Exercise
Repeat the material exactly, every line of it.
─── Information supplied
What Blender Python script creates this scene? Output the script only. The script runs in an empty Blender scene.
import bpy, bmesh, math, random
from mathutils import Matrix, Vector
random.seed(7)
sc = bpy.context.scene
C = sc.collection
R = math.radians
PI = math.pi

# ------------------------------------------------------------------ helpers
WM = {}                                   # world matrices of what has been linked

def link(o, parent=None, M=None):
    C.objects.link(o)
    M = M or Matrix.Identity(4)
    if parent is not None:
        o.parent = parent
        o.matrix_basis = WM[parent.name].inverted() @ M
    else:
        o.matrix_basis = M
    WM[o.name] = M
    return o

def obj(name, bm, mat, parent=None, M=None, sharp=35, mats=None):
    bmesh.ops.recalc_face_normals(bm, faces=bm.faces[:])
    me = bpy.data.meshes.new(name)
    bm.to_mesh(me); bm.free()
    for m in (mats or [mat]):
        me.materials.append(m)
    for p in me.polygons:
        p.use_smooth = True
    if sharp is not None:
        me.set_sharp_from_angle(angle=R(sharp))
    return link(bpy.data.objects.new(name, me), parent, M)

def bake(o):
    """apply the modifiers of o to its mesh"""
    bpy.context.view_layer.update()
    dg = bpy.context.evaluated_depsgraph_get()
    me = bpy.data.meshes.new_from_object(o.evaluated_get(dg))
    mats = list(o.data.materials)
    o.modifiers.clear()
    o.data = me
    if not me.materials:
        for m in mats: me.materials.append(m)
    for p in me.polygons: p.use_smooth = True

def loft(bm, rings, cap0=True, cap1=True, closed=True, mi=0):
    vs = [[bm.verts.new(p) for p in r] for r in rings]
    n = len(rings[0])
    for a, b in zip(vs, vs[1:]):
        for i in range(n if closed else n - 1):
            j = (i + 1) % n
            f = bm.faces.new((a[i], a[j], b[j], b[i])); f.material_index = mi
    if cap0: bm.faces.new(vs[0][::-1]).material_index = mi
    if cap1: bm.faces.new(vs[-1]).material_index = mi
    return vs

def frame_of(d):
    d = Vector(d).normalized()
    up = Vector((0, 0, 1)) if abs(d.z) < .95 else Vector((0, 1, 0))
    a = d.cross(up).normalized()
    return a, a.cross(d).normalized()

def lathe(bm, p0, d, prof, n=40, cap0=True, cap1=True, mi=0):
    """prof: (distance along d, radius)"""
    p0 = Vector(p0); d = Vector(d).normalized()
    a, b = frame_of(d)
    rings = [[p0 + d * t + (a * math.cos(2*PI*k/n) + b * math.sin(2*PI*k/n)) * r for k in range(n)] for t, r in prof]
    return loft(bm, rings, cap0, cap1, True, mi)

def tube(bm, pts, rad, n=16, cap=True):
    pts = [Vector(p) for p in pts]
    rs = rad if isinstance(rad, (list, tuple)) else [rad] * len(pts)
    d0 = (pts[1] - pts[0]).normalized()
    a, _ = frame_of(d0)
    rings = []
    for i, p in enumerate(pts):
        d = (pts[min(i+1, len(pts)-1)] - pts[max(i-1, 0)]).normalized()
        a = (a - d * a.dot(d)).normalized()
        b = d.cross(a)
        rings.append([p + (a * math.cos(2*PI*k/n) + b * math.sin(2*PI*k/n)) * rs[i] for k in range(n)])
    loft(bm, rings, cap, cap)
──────
Finished task
What Blender Python script creates this scene? Output the script only. The script runs in an empty Blender scene.
import bpy, bmesh, math, random
from mathutils import Matrix, Vector
random.seed(7)
sc = bpy.context.scene
C = sc.collection
R = math.radians
PI = math.pi

# ------------------------------------------------------------------ helpers
WM = {}                                   # world matrices of what has been linked

def link(o, parent=None, M=None):
    C.objects.link(o)
    M = M or Matrix.Identity(4)
    if parent is not None:
        o.parent = parent
        o.matrix_basis = WM[parent.name].inverted() @ M
    else:
        o.matrix_basis = M
    WM[o.name] = M
    return o

def obj(name, bm, mat, parent=None, M=None, sharp=35, mats=None):
    bmesh.ops.recalc_face_normals(bm, faces=bm.faces[:])
    me = bpy.data.meshes.new(name)
    bm.to_mesh(me); bm.free()
    for m in (mats or [mat]):
        me.materials.append(m)
    for p in me.polygons:
        p.use_smooth = True
    if sharp is not None:
        me.set_sharp_from_angle(angle=R(sharp))
    return link(bpy.data.objects.new(name, me), parent, M)

def bake(o):
    """apply the modifiers of o to its mesh"""
    bpy.context.view_layer.update()
    dg = bpy.context.evaluated_depsgraph_get()
    me = bpy.data.meshes.new_from_object(o.evaluated_get(dg))
    mats = list(o.data.materials)
    o.modifiers.clear()
    o.data = me
    if not me.materials:
        for m in mats: me.materials.append(m)
    for p in me.polygons: p.use_smooth = True

def loft(bm, rings, cap0=True, cap1=True, closed=True, mi=0):
    vs = [[bm.verts.new(p) for p in r] for r in rings]
    n = len(rings[0])
    for a, b in zip(vs, vs[1:]):
        for i in range(n if closed else n - 1):
            j = (i + 1) % n
            f = bm.faces.new((a[i], a[j], b[j], b[i])); f.material_index = mi
    if cap0: bm.faces.new(vs[0][::-1]).material_index = mi
    if cap1: bm.faces.new(vs[-1]).material_index = mi
    return vs

def frame_of(d):
    d = Vector(d).normalized()
    up = Vector((0, 0, 1)) if abs(d.z) < .95 else Vector((0, 1, 0))
    a = d.cross(up).normalized()
    return a, a.cross(d).normalized()

def lathe(bm, p0, d, prof, n=40, cap0=True, cap1=True, mi=0):
    """prof: (distance along d, radius)"""
    p0 = Vector(p0); d = Vector(d).normalized()
    a, b = frame_of(d)
    rings = [[p0 + d * t + (a * math.cos(2*PI*k/n) + b * math.sin(2*PI*k/n)) * r for k in range(n)] for t, r in prof]
    return loft(bm, rings, cap0, cap1, True, mi)

def tube(bm, pts, rad, n=16, cap=True):
    pts = [Vector(p) for p in pts]
    rs = rad if isinstance(rad, (list, tuple)) else [rad] * len(pts)
    d0 = (pts[1] - pts[0]).normalized()
    a, _ = frame_of(d0)
    rings = []
    for i, p in enumerate(pts):
        d = (pts[min(i+1, len(pts)-1)] - pts[max(i-1, 0)]).normalized()
        a = (a - d * a.dot(d)).normalized()
        b = d.cross(a)
        rings.append([p + (a * math.cos(2*PI*k/n) + b * math.sin(2*PI*k/n)) * rs[i] for k in range(n)])
    loft(bm, rings, cap, cap)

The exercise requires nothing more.